Playing the central mom on “Motherland” (a British sitcom getting its U.S. première on Thursday, on Sundance Now), Anna Maxwell Martin demonstrates a great comedic range of flustered motion. Sometimes the character, an event planner named Julia, herds her two children into her Volvo with a wide-kneed waddle. Sometimes she hustles them through the gates of their London school at a cartoonish skitter. She spends much of the season scrambling for childcare, and all of it scrambling physically. The show, slight but sprightly, proceeds at the pace of her floundering.
“Motherland,” not especially concerned with the actual rearing of children, scarcely casts its eye at scutwork or discipline or the nightly grind of story time. Julia’s kids are not markedly needy, pushy, naughty, obstreperous, or otherwise difficult. They don’t talk back. They barely even talk, and, despite having devoted my frequently cheerful attention to the season’s seven episodes, I couldn’t tell you the name of her five-year-old son. Her nine-year-old, named Ivy, makes a stronger impression: she opens her mouth more often, most notably when, feeling under the weather, she vomits on her bedroom window while her slapdash birthday party awkwardly unfolds in the yard below.
Julia’s current headaches begin when her mother resigns her position as an unpaid babysitter. When her husband, hearing of this departure, suggests that they hire a nanny, Julia balks. “I really want the children to be brought up the way I was—by my mother,” she says to him over the phone, which is their sole means of communication. Husband and wife never appear in the same room, or the same postal code. He’s always away at a work event that resembles a boys’ weekend, or at a stag party that resembles a case study in indolence. From one such idyll, he attempts a pep talk, saying to Julia, “It’s just a case of learning how to juggle everything, and if you drop something I will always be there to pick it up and toss it back to you, so you can just keep on juggling. O.K.?” The line, with its sharp descent from seeming empathy to jaunty callousness, indicates the touch of “Motherland” ’s most prominent creator, Sharon Horgan, whose “Catastrophe” developed snapshots of selfishness in abundance.

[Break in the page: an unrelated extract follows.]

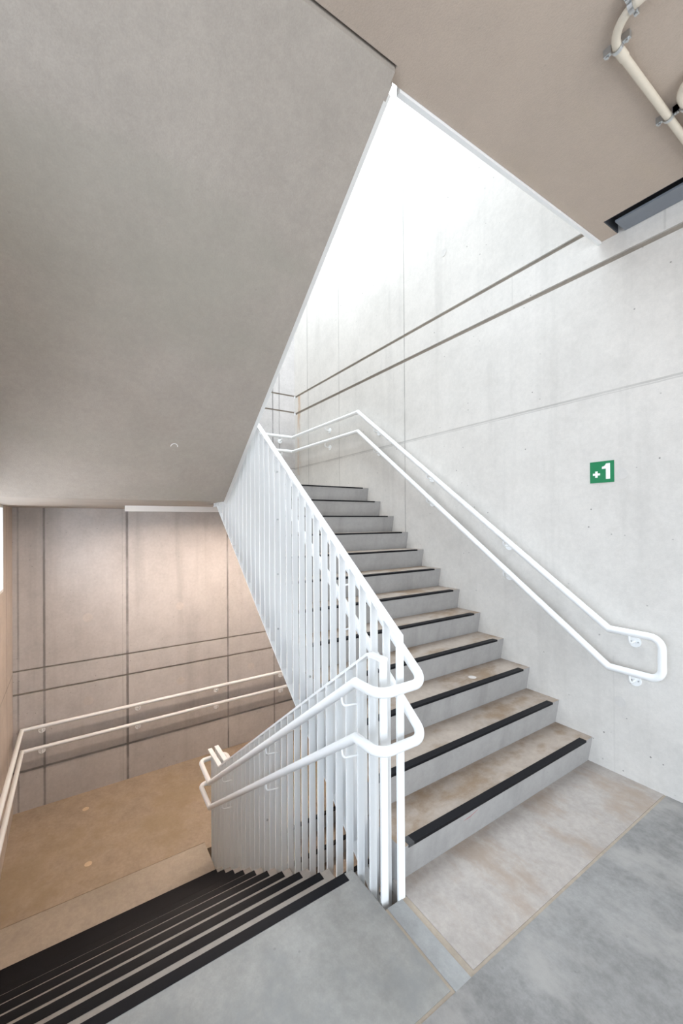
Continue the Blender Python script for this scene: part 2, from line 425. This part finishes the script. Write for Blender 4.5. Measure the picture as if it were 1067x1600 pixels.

You would call Julia manipulative, but the word implies aptitude and cunning, and much of the comedy here extends from the clumsiness of her maneuvering. A typical episode finds her jockeying to earn the approval of a clique of stay-at-home mums, who are familiar from school drop-offs and post-drop-off chitchat over lattes. “Motherland” ’s jokes about competitive parenting are safe and tepid, but they establish the context of Julia’s exertions. She has no ambitions to climb a social ladder, just to avoid sprawling on the treadmill of her daily routine. She wants to accrue capital to exchange for playdates and other favors that might lighten her burden, but her attempts only compound her distress. Meanwhile, her natural allies exist outside the charmed circle. One is Kevin (Paul Ready), a stay-at-home dad distinguished by his panting eagerness to ingratiate himself; his status as an irritant owes partly to the doofiness of the character, partly to the soggy texture of the character type. The other is Liz (Diane Morgan), who the queen bees regard as an inferior, on account of some combination of her accent, her singlehood, and her permissive parenting style. When a child grabs a personal pizza from its baking sheet and proceeds to dig in, she rebukes him, saying, “Excuse me, we are not animals. Use a magazine, please.”
Late in the season, as the series leaps toward a serious-ishness that its heart isn’t quite in, Julia scurries to befriend a dullard whose car pool she wants to exploit, and Liz scolds Julia as a “user.” Thankfully, she does not learn too great a lesson from the reprimand. Her self-seeking behavior is the core of the show, and the agitation that it generates is its own punishment. The season allows its protagonist only one moment of repose. One night, Julia reclines on her sofa, with a dairy treat in hand, turns her chin to the television, and exhales. Then a text message arrives: it’s the car-pool drip summoning her to a pub. Julia, popping up to go pay court, abandons her dessert, which isn’t a pint of ice cream but what looks like a four-ounce cup of yogurt. Her desires are modest, and her opportunities to achieve them even more so.